(Rows from a 3D scene dataset)
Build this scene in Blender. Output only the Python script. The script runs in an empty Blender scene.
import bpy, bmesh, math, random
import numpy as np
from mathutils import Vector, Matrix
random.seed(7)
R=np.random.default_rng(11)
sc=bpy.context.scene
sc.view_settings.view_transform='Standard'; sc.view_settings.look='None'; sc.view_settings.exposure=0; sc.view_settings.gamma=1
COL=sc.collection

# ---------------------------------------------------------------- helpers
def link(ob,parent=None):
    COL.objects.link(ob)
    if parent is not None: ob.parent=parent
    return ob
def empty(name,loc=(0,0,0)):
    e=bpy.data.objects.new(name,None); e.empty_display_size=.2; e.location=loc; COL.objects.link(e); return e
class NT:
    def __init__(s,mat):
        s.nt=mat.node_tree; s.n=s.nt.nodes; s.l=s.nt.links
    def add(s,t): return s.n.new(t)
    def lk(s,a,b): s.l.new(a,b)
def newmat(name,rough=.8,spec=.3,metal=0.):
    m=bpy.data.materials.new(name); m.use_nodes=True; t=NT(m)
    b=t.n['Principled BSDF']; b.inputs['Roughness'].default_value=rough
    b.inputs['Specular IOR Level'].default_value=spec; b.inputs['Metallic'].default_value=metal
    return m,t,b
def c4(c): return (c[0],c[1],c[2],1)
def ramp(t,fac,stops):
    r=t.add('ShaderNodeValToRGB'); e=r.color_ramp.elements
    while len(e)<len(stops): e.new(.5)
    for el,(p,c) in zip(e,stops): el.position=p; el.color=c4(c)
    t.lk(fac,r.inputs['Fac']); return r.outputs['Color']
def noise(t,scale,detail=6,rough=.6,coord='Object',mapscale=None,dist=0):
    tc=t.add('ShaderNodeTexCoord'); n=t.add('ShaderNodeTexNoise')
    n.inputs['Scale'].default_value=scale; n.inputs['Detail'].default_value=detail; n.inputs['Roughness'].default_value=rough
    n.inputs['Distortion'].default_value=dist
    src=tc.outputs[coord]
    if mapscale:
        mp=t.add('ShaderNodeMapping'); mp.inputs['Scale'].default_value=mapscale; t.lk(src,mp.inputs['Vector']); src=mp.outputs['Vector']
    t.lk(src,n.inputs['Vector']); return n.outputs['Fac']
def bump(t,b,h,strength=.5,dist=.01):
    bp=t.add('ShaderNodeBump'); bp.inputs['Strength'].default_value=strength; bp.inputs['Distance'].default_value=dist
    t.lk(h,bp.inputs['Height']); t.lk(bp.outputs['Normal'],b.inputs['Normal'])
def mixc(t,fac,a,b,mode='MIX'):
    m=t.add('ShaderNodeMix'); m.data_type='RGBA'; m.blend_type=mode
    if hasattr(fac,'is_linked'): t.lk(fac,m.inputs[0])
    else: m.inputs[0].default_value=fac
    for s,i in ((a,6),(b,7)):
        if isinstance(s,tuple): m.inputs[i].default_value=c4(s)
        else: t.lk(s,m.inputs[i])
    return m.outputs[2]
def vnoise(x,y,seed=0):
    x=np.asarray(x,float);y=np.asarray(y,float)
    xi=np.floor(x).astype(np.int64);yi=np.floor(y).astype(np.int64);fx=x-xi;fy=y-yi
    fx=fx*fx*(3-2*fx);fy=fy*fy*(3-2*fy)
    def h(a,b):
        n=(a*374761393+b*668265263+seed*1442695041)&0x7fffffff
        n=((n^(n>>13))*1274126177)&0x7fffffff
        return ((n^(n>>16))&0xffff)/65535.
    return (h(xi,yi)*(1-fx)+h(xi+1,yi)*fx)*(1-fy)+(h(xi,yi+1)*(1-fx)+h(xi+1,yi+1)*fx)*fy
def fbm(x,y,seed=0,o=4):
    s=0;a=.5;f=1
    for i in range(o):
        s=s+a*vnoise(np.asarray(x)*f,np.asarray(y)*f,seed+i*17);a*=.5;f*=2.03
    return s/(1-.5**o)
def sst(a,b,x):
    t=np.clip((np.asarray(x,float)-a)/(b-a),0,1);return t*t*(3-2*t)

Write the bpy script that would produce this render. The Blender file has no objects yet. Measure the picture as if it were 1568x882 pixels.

* **Task requirements**
Your task is to reproduce the whole listing exactly.

* **Solution**
Build this scene in Blender. Output only the Python script. The script runs in an empty Blender scene.
import bpy, bmesh, math, random
import numpy as np
from mathutils import Vector, Matrix
random.seed(7)
R=np.random.default_rng(11)
sc=bpy.context.scene
sc.view_settings.view_transform='Standard'; sc.view_settings.look='None'; sc.view_settings.exposure=0; sc.view_settings.gamma=1
COL=sc.collection

# ---------------------------------------------------------------- helpers
def link(ob,parent=None):
    COL.objects.link(ob)
    if parent is not None: ob.parent=parent
    return ob
def empty(name,loc=(0,0,0)):
    e=bpy.data.objects.new(name,None); e.empty_display_size=.2; e.location=loc; COL.objects.link(e); return e
class NT:
    def __init__(s,mat):
        s.nt=mat.node_tree; s.n=s.nt.nodes; s.l=s.nt.links
    def add(s,t): return s.n.new(t)
    def lk(s,a,b): s.l.new(a,b)
def newmat(name,rough=.8,spec=.3,metal=0.):
    m=bpy.data.materials.new(name); m.use_nodes=True; t=NT(m)
    b=t.n['Principled BSDF']; b.inputs['Roughness'].default_value=rough
    b.inputs['Specular IOR Level'].default_value=spec; b.inputs['Metallic'].default_value=metal
    return m,t,b
def c4(c): return (c[0],c[1],c[2],1)
def ramp(t,fac,stops):
    r=t.add('ShaderNodeValToRGB'); e=r.color_ramp.elements
    while len(e)<len(stops): e.new(.5)
    for el,(p,c) in zip(e,stops): el.position=p; el.color=c4(c)
    t.lk(fac,r.inputs['Fac']); return r.outputs['Color']
def noise(t,scale,detail=6,rough=.6,coord='Object',mapscale=None,dist=0):
    tc=t.add('ShaderNodeTexCoord'); n=t.add('ShaderNodeTexNoise')
    n.inputs['Scale'].default_value=scale; n.inputs['Detail'].default_value=detail; n.inputs['Roughness'].default_value=rough
    n.inputs['Distortion'].default_value=dist
    src=tc.outputs[coord]
    if mapscale:
        mp=t.add('ShaderNodeMapping'); mp.inputs['Scale'].default_value=mapscale; t.lk(src,mp.inputs['Vector']); src=mp.outputs['Vector']
    t.lk(src,n.inputs['Vector']); return n.outputs['Fac']
def bump(t,b,h,strength=.5,dist=.01):
    bp=t.add('ShaderNodeBump'); bp.inputs['Strength'].default_value=strength; bp.inputs['Distance'].default_value=dist
    t.lk(h,bp.inputs['Height']); t.lk(bp.outputs['Normal'],b.inputs['Normal'])
def mixc(t,fac,a,b,mode='MIX'):
    m=t.add('ShaderNodeMix'); m.data_type='RGBA'; m.blend_type=mode
    if hasattr(fac,'is_linked'): t.lk(fac,m.inputs[0])
    else: m.inputs[0].default_value=fac
    for s,i in ((a,6),(b,7)):
        if isinstance(s,tuple): m.inputs[i].default_value=c4(s)
        else: t.lk(s,m.inputs[i])
    return m.outputs[2]
def vnoise(x,y,seed=0):
    x=np.asarray(x,float);y=np.asarray(y,float)
    xi=np.floor(x).astype(np.int64);yi=np.floor(y).astype(np.int64);fx=x-xi;fy=y-yi
    fx=fx*fx*(3-2*fx);fy=fy*fy*(3-2*fy)
    def h(a,b):
        n=(a*374761393+b*668265263+seed*1442695041)&0x7fffffff
        n=((n^(n>>13))*1274126177)&0x7fffffff
        return ((n^(n>>16))&0xffff)/65535.
    return (h(xi,yi)*(1-fx)+h(xi+1,yi)*fx)*(1-fy)+(h(xi,yi+1)*(1-fx)+h(xi+1,yi+1)*fx)*fy
def fbm(x,y,seed=0,o=4):
    s=0;a=.5;f=1
    for i in range(o):
        s=s+a*vnoise(np.asarray(x)*f,np.asarray(y)*f,seed+i*17);a*=.5;f*=2.03
    return s/(1-.5**o)
def sst(a,b,x):
    t=np.clip((np.asarray(x,float)-a)/(b-a),0,1);return t*t*(3-2*t)

Write the bpy script that would produce this render. The Blender file has no objects yet. Measure the picture as if it were 1568x882 pixels.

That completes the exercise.